Drone Attack kill sleeping US soldiers at top-secret US base in Middle East

The United States military announced that three US soldiers were killed and at least 34 were wounded in a drone attack targeting Tower 22, a remote logistics outpost near the Jordan-Syrian border.

It is the first time US soldiers have been killed by strikes in the region after Hamas’s 7 October attack on Israel sparked the war in Gaza.

The US says it will take “all necessary actions” to protect troops after a drone attack on a base in Jordan killed three American soldiers, with President Joe Biden blaming Iran-backed militants.

The US says its response “will come at a time and place of its choosing”.

This satellite photo from Planet Labs PBC shows a military base known as Tower 22 in northeastern Jordan, on Oct. 12, 2023. (Planet Labs PBC via AP)

The Islamic Resistance in Iraq, an umbrella group of Iran-backed armed groups in the region, claimed the attacks, saying it was in response to US support to Israel’s war on Gaza, which has killed more than 26,000 people.

The US military base, which became known as Tower 22, was supposed to remain secret, and neither Jordan nor the US would disclose its presence inside Jordanian territory.

But after it was targeted by a drone over the weekend, the Pentagon has been forced for the first time to reveal the location of the base, established in 2016.

According to media reports, Tower 22 serves as a supply hub for the nearby US garrison of al-Tanf located across the border in Syria.

At least 350 US Army and Air Force soldiers are also stationed there.
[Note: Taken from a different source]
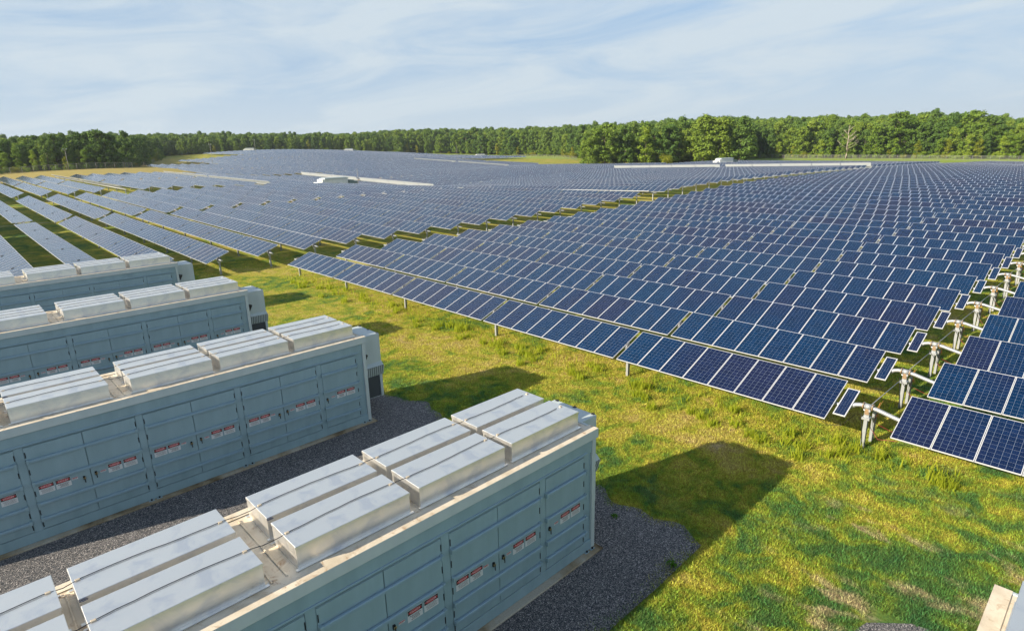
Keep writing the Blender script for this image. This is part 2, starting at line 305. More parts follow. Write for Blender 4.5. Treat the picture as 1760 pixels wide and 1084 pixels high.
_A = np.zeros((_n+3, _n+3)); _A[:_n, :_n] = _D+np.eye(_n)*.012; _P = np.c_[np.ones(_n), CTRL[:, :2]/100]; _A[:_n, _n:] = _P; _A[_n:, :_n] = _P.T
_w = np.linalg.solve(_A, np.r_[CTRL[:, 2], 0, 0, 0])
SKY = np.array([(-400, 236), (0, 234), (100, 231), (170, 226), (230, 230), (350, 229), (480, 229), (600, 229), (700, 223), (800, 221), (900, 220), (1000, 214), (1100, 210), (1200, 203), (1300, 203), (1400, 201), (1500, 198), (1600, 194), (1760, 203), (2200, 205)], float)
def skyline_slope(X, Y):
    d = np.stack([X-CAM[0], Y-CAM[1]], -1); n = np.linalg.norm(d, axis=-1)+1e-6; h = d/n[..., None]
    zf = h@_f[:2]; xr = h@_r[:2]; zf = np.maximum(zf, .2); xp = 880+FPX*xr/zf
    yp = np.interp(xp, SKY[:, 0], SKY[:, 1])
    # solve for tan(elev): point = cam + h + s*z
    a = (542-yp)/FPX
    s = (a*(h@_f[:2])-(h@_u[:2]))/(_u[2]-a*_f[2])
    return np.where(h@_f[:2] > .35, s, .03), n
def ground(X, Y):
    X = np.asarray(X, float); Y = np.asarray(Y, float); sh = X.shape; X = X.ravel(); Y = Y.ravel()
    cx = np.clip(X, -70, 350); cy = np.clip(Y, -70, 520); out = np.zeros(len(X))
    for i in range(0, len(X), 20000):
        d = _phi(np.hypot(cx[i:i+20000, None]-CTRL[None, :, 0], cy[i:i+20000, None]-CTRL[None, :, 1]))
        out[i:i+20000] = d@_w[:_n]+_w[_n]+_w[_n+1]*cx[i:i+20000]/100+_w[_n+2]*cy[i:i+20000]/100
    flat = np.clip((np.maximum(np.abs(X+8)-14, 0)**2+np.maximum(np.abs(Y-14)-24, 0)**2)**.5/10, 0, 1); out = out*flat*flat*(3-2*flat)
    bd = np.hypot(np.maximum(np.maximum(-40-X, X-320), 0), np.maximum(np.maximum(-40-Y, Y-480), 0))
    u = np.clip(bd/330, 0, 1); u = u*u*(3-2*u); s, n = skyline_slope(X, Y)
    hill = CAM[2]+s*np.minimum(n, 800)-17.5-np.maximum(n-800, 0)*.02
    return (out*(1-u)+np.maximum(hill, -5)*u).reshape(sh)
def gz(x, y): return float(ground(np.array([x]), np.array([y]))[0])
def axis_pts(*segs):
    out = []
    for a, b_, st in segs: out += list(np.arange(a, b_, st))
    return np.array(out)
ax = axis_pts((-3000, -400, 200), (-400, -60, 34), (-60, 60, 2), (60, 360, 4), (360, 900, 20), (900, 3001, 150)); ay = axis_pts((-1500, -200, 160), (-200, -40, 20), (-40, 60, 2), (60, 540, 4), (540, 1100, 20), (1100, 3401, 180))
GX, GY = np.meshgrid(ax, ay, indexing='ij'); GZ = ground(GX, GY); ni, nj = GX.shape; idx = np.arange(ni*nj).reshape(ni, nj)
F = np.stack([idx[:-1, :-1], idx[1:, :-1], idx[1:, 1:], idx[:-1, 1:]], -1).reshape(-1, 4)
o = link('ground', npmesh('ground', np.c_[GX.ravel(), GY.ravel(), GZ.ravel()], F, [M['turf']], smooth=True)); tag(o, 'yellow-green grass ground with dry patches under the whole solar field', 'ground', kind='structure')

# gravel yard with a ragged edge (one sheet just above the soil)
def gravel_edge(y): return 1.75+.22*math.sin(y*.9+.4)+.16*math.sin(y*2.3)+.1*math.sin(y*5.1)-max(0, 1.1-abs(y-5.2))*.5
mb = MB(); ys = np.arange(-3.0, 40.01, .25)
xs = lambda y: [-26, -12, -4, 0, gravel_edge(y)+.2+.32*min(max(-y, 0), 1)-(max(0, -2.7-y)**2*.8)]
prev = None
for y in ys:
    row = [(x, y+(.1*math.sin(x*1.7)+.06*math.sin(x*4.3) if y < -2.9 else 0), .02) for x in xs(y)]
    if prev:
        for i in range(4): mb.quad([prev[i], prev[i+1], row[i+1], row[i]])
    prev = row
ed = [(2.6, -7.2), (2.75, -7.9), (2.6, -9), (2.4, -12), (-14, -12), (-14, -7), (-1, -6.6), (1.2, -6.35), (2.0, -6.55)]
mb.quad([(x, y, .02) for x, y in reversed(ed)])
o = link('gravel_yard', mb.mesh('gravel_yard', [M['gravel']])); tag(o, 'grey crushed stone yard between and around the equipment containers', 'gravel', kind='structure')

# ------------------------------------------------------------------ containers
L_, Wd, H = 12.15, 2.52, 3.2
POSTS = [-.39, -1.77, -4.38, -7.0, -9.6, -11.85]
RAILS = [2.24, 1.63, 1.05, .63]
def text_mesh(txt, size):
    cu = bpy.data.curves.new('lettering', 'FONT'); cu.body = txt; cu.size = size; cu.align_x = 'CENTER'; cu.align_y = 'CENTER'; cu.offset = size*.008
    o = bpy.data.objects.new('lettering', cu); col.objects.link(o); bpy.context.view_layer.update()
    me = bpy.data.meshes.new_from_object(o.evaluated_get(bpy.context.evaluated_depsgraph_get())); bpy.data.objects.remove(o); return me
DANGER = text_mesh('DANGER', .054)
def sign_mesh(variant):
    mb = MB(); w, h = .32, .245
    mb.box((0, -.004, 0), (w, 0, h), 0); mb.quad([(.006, -.0065, h-.105), (w-.006, -.0065, h-.105), (w-.006, -.0065, h-.006), (.006, -.0065, h-.006)], 1)
    for rx, rz, yy, mi in ((.142, .0395, -.0085, 0), (.139, .0370, -.0105, 2)):
        mb.quad([(w/2+rx*math.cos(a), yy, h-.055+rz*math.sin(a)) for a in np.linspace(0, 2*math.pi, 25)[:-1]], mi)
    b0 = len(mb.v); mb.v += [(w/2+v_.co.x*.98, -.0125, h-.055+v_.co.y) for v_ in DANGER.vertices]
    for p_ in DANGER.polygons: mb.f.append(tuple(b0+i for i in p_.vertices)); mb.m.append(0)
    rr = random.Random(variant)
    if variant == 0: rows = [(.118, .016, .8), (.093, .016, .55), (.066, .014, .45), (.040, .014, .6)]
    else: rows = [(.125-.018*i, .007, .62+.25*rr.random()) for i in range(6)]
    for z, hh, fr in rows:                                            # too small to read: broken dark bars
        x = w/2-w*fr/2*.92
        while x < w/2+w*fr/2*.92:
            l = rr.uniform(.015, .035); mb.quad([(x, -.0065, z-hh), (x+l, -.0065, z-hh), (x+l, -.0065, z), (x, -.0065, z)], 3); x += l+.008
    return mb.mesh('warning_sign', [M['white'], M['black'], M['red'], M['grey']])
SIGN = [sign_mesh(0), sign_mesh(1)]
mb = MB(); mb.box((0, -.003, 0), (.13, 0, .055), 0); mb.quad([(.004, -.0055, .034), (.126, -.0055, .034), (.126, -.0055, .051), (.004, -.0055, .051)], 1)
mb.quad([(.01, -.0055, .012), (.11, -.0055, .012), (.11, -.0055, .02), (.01, -.0055, .02)], 2); STICK = mb.mesh('sticker', [M['white'], M['red'], M['grey']])
mb = MB(); mb.box((-.025, -.03, -.05), (.025, 0, .05), 0, .006); mb.tube([(0, -.035, .03), (.004, -.05, -.02), (.008, -.05, -.12)], .011, 7, 1); mb.box((-.018, -.05, -.03), (.03, -.03, .02), 2, .004); LATCH = mb.mesh('latch', [M['bolt'], M['bolt'], M['brass']])
def door_mesh(w):
    mb = MB(); z0, z1 = .36, 2.60
    mb.box((0, -.012, z0-.02), (w, -.001, z1+.02), 1); mb.box((.007, -.026, z0), (w-.007, -.012, z1), 0, .004); return mb.mesh('door', [M['paint'], M['seam']])
def hinge_mesh():
    mb = MB(); mb.tube([(0, -.03, -.07), (0, -.03, .07)], .010, 7, 0); return mb.mesh('hinge', [M['bolt']])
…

It is unclear what type of weapons are kept at the outpost and the nature of air defenses used.

Al-Tanf, located on the Baghdad-Damascus highway, had been key in the fight against the ISIL (ISIS) armed group and has assumed a role as part of a US strategy to contain Iran’s military build-up in eastern Syria.

A US defense official said the attack drone approached “low and slow” at the same time a US drone was due to return from a mission, meaning defenses were down and there was little warning.

The US military said that at least eight of the wounded soldiers were flown out of Jordan for treatment.
President Biden said he will hold those responsible to account.

“While we are still gathering the facts of this attack, we know it was carried out by radical Iran-backed militant groups operating in Syria and Iraq,” Biden said in a statement.

Iran has denied it was behind the attack. “Iran had no connection and had nothing to do with the attack on the US base,” Tehran’s mission to the United Nations said in a statement on Monday published by the state news agency IRNA.

“There is a conflict between US forces and resistance groups in the region, which reciprocate retaliatory attacks.”

US Defence Secretary Lloyd Austin said the Biden administration will take “all necessary actions” to defend US troops.

He also expressed his “outrage and sorrow [for] the deaths of three brave US troops in Jordan and for the other troops who were wounded”.

“The president and I will not tolerate attacks on US forces and we will take all necessary actions to defend the US and our troops,” he told reporters at the Pentagon.

US President Joe Biden’s Republican rivals for the presidency, Donald Trump and Nikki Haley, have called the attack an example of the elder statesman’s “weakness”.

Trump, the Republican front-runner, said it “marks a horrible day for America” and “this brazen attack on the United States is yet another horrific and tragic consequence of Joe Biden’s weakness and surrender”.

Haley, former UN ambassador, asked on X, formerly known as Twitter: “Why is Biden still refusing to enforce sanctions on Iran? We have to drain every dollar to stop Iran’s terrorism.”

White House confirmed that President Joe Biden met with members of his national security team earlier today to discuss the attack in Jordan.

Among those present were national security adviser Jake Sullivan, Defence Secretary Lloyd Austin, director of national intelligence Avril Haines, and Brett McGurk, the National Security Council’s coordinator for the Middle East.